Les gens sont obligés de se serrer la ceinture. Beaucoup de banguissois ont faim, la plupart mange mal. Tout est bon pour améliorer l’ordinaire. Quelques exemples qui montrent que la nourriture est devenue une hantise : ce manœuvre de la mairie du premier arrondissement de Bangui qui chasse les rats dans les bacs à ordures. Trois rats capturés, c’est un repas assuré ; ce cadre centrafricain, qui n’a pas voulu dire son nom, raconte qu’au cours d’un séjour d’un mois dans sa famille en Europe, il s’est rendu malade à force de manger. Il voulait faire des réserves en prévision de son retour à Bangui.

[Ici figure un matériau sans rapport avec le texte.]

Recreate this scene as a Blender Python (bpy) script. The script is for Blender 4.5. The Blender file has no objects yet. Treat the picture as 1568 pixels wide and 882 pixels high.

Les enfants sont tout particulièrement touchés. « Je suis mère de cinq enfants tous d’âge scolaire, explique Virginie Mokéma, une jeune femme de 28 ans. Je suis seule à m’occuper d’eux car leur papa nous a abandonnés. Ils ont de sérieux problèmes de nourriture. Les trois derniers sont pratiquement malnutris. Mes revenus ne me permettent pas de leur offrir à manger en quantité et en qualité. Voyez-vous, je ne dépense que 300 F (0,58 euros) cfa pour les faire manger. Quand ils mangent pour 500 F cfa (0, 80 euros), c’est la fête. Du coup, mes enfants ne vont pratiquement pas à l’école, ils ont constamment faim et sont malades en permanence ».
Ce constat n’a malheureusement rien d’étonnant car le régime « tout manioc » est carencé. Riche en amidon, la farine de manioc « cale l’estomac » mais ne « nourrit » pas l’organisme. C’est ce qu’explique le Dr Koumanzi Malo, nutritionniste connu à Bangui : « le manioc est un aliment énergétique qui rassasie mais qui est beaucoup plus pauvre en protéines que les céréales. Pour une alimentation équilibrée, il faut le consommer accompagné de viande ou de poisson, d’arachide et d’huile ». Mais, dans les familles pauvres, ces ingrédients trop coûteux ont pratiquement disparu des sauces. Les feuilles de manioc beaucoup plus riches en protéines constituent cependant un bon complément.
Mais si le manioc est un rempart contre l’insécurité alimentaire, encore faut-il le trouver par les temps qui courent. Produit de base devenu rare et cher.